L’augmentation du rendement de l’impôt sur les entreprises et sur le capital ne permet toutefois pas de conclure que la charge fiscale sur les revenus du capital a globalement augmenté. Les recettes fiscales sont le produit du taux d’imposition et de l’assiette fiscale. Il se pourrait donc que les recettes fiscales aient augmenté parce que les entreprises ont réalisé des bénéfices particulièrement importants.

Les comptes nationaux se sont avérés utiles pour estimer la charge fiscale qui pèse sur les salaires et les revenus du capital. Ils enregistrent année après année tous les flux de paiements entre les principaux acteurs de l’économie nationale, à savoir : les ménages, les entreprises et l’Etat.

Selon les comptes nationaux, en 2019, les ménages privés ont perçu un revenu brut d’environ 415 milliards de francs.

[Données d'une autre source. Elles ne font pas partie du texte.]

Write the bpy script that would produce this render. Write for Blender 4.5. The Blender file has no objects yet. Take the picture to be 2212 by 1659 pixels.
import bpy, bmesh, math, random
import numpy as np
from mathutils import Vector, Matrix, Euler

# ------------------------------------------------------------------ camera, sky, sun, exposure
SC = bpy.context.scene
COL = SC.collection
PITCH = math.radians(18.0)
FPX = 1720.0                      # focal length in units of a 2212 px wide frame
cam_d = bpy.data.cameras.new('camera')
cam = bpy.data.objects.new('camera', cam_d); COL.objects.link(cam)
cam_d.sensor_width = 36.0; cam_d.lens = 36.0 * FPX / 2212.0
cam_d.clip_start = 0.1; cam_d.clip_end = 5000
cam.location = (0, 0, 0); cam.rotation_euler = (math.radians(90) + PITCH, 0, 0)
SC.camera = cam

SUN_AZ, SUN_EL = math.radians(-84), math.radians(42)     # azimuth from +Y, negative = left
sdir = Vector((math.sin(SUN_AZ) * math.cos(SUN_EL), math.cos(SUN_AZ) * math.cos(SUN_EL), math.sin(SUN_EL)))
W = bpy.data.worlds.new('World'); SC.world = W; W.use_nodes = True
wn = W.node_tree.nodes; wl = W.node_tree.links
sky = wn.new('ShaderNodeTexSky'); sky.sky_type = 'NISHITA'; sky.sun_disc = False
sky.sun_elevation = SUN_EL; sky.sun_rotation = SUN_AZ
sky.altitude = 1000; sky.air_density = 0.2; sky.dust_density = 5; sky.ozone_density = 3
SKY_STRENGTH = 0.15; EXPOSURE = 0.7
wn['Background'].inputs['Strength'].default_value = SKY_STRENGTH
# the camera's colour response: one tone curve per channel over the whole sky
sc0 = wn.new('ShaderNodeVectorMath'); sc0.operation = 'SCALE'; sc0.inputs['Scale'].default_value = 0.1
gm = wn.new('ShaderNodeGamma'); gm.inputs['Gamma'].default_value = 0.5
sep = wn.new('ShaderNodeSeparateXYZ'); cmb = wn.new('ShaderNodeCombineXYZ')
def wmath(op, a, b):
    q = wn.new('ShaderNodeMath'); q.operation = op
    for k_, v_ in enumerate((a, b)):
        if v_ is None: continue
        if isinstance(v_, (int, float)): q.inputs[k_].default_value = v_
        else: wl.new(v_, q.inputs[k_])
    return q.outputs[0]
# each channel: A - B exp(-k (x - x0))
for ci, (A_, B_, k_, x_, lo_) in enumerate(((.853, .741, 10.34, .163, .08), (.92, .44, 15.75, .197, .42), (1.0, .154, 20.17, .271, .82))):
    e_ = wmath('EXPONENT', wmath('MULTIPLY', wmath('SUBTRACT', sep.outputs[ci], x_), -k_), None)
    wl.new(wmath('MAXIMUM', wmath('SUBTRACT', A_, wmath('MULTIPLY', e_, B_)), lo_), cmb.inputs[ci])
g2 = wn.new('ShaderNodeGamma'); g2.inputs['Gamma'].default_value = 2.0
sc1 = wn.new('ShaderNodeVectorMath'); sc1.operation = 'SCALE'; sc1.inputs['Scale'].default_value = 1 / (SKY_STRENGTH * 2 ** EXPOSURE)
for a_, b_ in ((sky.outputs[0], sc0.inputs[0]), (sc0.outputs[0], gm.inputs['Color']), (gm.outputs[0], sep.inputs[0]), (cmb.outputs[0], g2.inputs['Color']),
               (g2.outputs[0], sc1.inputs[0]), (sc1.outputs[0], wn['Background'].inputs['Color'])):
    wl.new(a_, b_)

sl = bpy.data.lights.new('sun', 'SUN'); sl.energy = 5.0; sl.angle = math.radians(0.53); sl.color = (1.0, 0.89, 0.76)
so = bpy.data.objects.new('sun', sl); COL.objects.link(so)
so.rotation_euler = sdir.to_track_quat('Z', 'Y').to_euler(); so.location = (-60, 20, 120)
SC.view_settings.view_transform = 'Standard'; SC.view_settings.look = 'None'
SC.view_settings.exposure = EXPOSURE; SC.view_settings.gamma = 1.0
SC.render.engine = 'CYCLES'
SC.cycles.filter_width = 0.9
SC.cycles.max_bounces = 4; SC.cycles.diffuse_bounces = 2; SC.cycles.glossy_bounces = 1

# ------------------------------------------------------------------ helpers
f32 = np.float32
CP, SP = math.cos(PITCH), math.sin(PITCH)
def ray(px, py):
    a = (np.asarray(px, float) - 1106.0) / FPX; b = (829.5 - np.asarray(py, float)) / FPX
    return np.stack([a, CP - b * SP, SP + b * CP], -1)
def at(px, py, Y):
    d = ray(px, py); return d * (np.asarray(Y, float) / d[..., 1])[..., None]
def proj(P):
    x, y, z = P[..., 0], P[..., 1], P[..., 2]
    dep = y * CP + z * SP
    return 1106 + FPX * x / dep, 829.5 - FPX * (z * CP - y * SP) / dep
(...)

Sur ce montant, environ 61 milliards ont été versés à l’Etat sous forme d’impôts sur le revenu, soit une charge fiscale moyenne de 14,7 %.

Si l’on suppose, pour simplifier, que les revenus du capital et les salaires sont imposés au même taux dans le cadre de l’impôt sur le revenu, on peut calculer une estimation approximative de la charge fiscale moyenne de ces deux types de revenus.

Augmentation de la charge des revenus du capital

Le résultat est illustré dans la figure ci-dessous. Selon cette estimation, le taux d’imposition moyen sur les salaires versés est d’environ 22 %. Ce taux est resté largement constant au cours des 25 dernières années. Il est légèrement plus élevé que le taux d’imposition sur le revenu mentionné ci-dessus, car l’impôt sur le revenu n’est pas la seule taxe sur les salaires. Les charges sociales (cotisations à l’AVS, l’AI, l’AC, etc.) y contribuent également.

En revanche, l’évolution de la charge fiscale sur les revenus du capital est un peu différente. Avec un taux moyen de 43,8 % des revenus nets du capital (c’est-à-dire des revenus après amortissements) en 2019, la charge fiscale moyenne des revenus du capital calculée de manière macroéconomique est plus élevée qu’il y a 25 ans.

Ainsi, l’affirmation selon laquelle les capitalistes auraient été épargnés fiscalement en Suisse n’est pas corroborée par les données.